I am not at ease, not am I quiet;
I have not rest; but trouble comes.

The fear that Job claims here is that of trembling terror, not mere anxiety.  It is the fear one experiences when coming face to face with a deadly enemy.  The opposite of this is “ease”—the tranquility of peace.  What comes to Job is “trouble.”  The Hebrew word is “rogez”—turmoil, chaos and uncertainty.  His experience of radical loss will now re-frame how he sees the world and experiences reality.  Now Job will see threats and dangers at every turn.  

We carry certain assumptions about the orderly nature of normal existence.  James Gleick suggests that these assumptions guided western science until the onset of what he calls “the chaos revolution.”  Those assumptions were that simple systems behave in simple ways, that complex behavior implies complex causes, and that different systems behave differently.  

There is, however, a dimension of chaos that underlies the apparent reliability and order.  With a minimum shift in energy or structure, orderly systems can erupt into non-repeating, non-predictable events that will not yield to simple analysis.  Underneath it all, there is turmoil, chaos and uncertainty.

Life has ceased to be safe.  Anita Barrows describes depression in such terms.  “Suddenly in depression you are ripped from what felt like your life, from what felt right and familiar and balanced and ordinary and ordered.  You’re thrown into this place where you’re ravaged, where the wind rips the leaves from the trees, there you are.  Very, very much the soul in depression” (Einstein’s God, page 245).

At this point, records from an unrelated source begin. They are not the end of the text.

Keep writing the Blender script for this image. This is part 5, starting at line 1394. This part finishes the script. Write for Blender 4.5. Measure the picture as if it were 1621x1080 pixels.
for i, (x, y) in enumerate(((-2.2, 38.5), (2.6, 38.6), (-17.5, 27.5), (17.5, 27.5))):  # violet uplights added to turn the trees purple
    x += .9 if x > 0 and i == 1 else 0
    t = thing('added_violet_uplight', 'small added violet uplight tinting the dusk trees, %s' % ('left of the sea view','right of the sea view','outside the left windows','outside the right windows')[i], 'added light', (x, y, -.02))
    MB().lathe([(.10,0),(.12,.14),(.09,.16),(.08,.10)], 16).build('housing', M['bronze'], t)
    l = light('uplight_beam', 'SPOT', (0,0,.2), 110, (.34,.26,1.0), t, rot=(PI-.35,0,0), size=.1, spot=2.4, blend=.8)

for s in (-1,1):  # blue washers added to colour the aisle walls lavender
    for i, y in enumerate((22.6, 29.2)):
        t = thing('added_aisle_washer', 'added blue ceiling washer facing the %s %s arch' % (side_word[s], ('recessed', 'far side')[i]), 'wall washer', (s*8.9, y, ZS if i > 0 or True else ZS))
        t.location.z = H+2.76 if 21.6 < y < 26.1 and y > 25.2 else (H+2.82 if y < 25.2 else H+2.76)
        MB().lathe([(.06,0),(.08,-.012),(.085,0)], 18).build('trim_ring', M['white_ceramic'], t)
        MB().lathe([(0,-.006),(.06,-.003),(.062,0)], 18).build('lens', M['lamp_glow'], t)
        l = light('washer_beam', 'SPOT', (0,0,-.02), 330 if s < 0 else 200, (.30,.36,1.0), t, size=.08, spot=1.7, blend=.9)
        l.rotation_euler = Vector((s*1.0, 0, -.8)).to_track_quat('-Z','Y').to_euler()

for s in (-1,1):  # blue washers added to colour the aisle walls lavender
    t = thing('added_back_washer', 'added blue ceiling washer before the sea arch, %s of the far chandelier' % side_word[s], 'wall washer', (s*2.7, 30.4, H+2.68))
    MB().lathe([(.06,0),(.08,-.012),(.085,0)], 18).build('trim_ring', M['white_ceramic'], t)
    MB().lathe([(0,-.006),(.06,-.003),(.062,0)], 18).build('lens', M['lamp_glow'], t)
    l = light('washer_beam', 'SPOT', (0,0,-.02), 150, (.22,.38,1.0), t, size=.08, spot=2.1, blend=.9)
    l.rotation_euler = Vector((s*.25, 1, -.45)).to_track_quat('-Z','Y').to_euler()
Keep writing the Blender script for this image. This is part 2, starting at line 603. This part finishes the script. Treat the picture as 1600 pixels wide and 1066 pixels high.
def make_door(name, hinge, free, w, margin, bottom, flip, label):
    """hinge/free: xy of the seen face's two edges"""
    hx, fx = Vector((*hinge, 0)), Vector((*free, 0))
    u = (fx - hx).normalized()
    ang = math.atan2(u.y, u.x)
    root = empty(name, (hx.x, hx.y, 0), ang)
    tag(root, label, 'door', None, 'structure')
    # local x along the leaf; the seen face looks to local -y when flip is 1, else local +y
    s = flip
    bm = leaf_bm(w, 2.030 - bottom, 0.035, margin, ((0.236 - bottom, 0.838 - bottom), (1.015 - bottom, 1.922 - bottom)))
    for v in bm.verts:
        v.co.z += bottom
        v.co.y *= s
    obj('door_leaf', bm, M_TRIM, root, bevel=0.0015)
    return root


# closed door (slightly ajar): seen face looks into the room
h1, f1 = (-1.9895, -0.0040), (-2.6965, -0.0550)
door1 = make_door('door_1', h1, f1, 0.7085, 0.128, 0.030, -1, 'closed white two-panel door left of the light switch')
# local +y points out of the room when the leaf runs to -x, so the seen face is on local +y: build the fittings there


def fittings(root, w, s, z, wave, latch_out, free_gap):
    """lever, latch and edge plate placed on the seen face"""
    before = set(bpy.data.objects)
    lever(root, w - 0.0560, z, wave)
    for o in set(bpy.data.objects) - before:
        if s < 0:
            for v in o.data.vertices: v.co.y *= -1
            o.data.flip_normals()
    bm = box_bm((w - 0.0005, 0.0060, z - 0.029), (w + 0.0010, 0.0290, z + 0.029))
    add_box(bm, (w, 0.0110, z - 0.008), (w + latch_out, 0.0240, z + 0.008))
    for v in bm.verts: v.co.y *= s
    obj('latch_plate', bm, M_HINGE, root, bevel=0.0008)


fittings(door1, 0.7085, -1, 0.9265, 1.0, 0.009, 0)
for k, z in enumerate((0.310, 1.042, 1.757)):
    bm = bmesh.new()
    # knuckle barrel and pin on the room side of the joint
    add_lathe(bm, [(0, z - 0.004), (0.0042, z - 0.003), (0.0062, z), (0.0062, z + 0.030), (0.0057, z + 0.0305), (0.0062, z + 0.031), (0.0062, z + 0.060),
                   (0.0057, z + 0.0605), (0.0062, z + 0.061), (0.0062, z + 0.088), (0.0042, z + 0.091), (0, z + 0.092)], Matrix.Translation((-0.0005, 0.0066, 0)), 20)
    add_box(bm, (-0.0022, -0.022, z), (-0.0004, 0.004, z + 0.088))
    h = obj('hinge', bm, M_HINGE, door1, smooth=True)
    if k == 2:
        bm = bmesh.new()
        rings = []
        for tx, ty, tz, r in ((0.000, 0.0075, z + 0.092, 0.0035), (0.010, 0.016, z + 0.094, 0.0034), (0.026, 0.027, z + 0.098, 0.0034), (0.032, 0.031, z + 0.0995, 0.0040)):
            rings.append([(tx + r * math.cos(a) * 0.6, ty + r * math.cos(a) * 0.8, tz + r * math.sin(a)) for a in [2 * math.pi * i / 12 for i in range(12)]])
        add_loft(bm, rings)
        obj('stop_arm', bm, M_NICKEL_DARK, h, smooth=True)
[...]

Perhaps up to this point, Job had lived with what Robert Solomons and Fernando Flores describe as “simple trust.”  This is
"…trust that is taken for granted, that has gone unchallenged and untested, trust that is undisturbed.  It is an attitude of assumption, trust by default, not a decision by way of deliberation and ethical and evidential considerations.  One trusts unthinkingly. (Solomons and Flores, Building Trust, page 61).
Once such simple trust has been damaged, it cannot be repaired or renewed.  Simple trust will be replaced either by radical mistrust or by some deeper kind of trust.  Will Job find his way to that deeper kind of trust?  Will you and I find our way as well?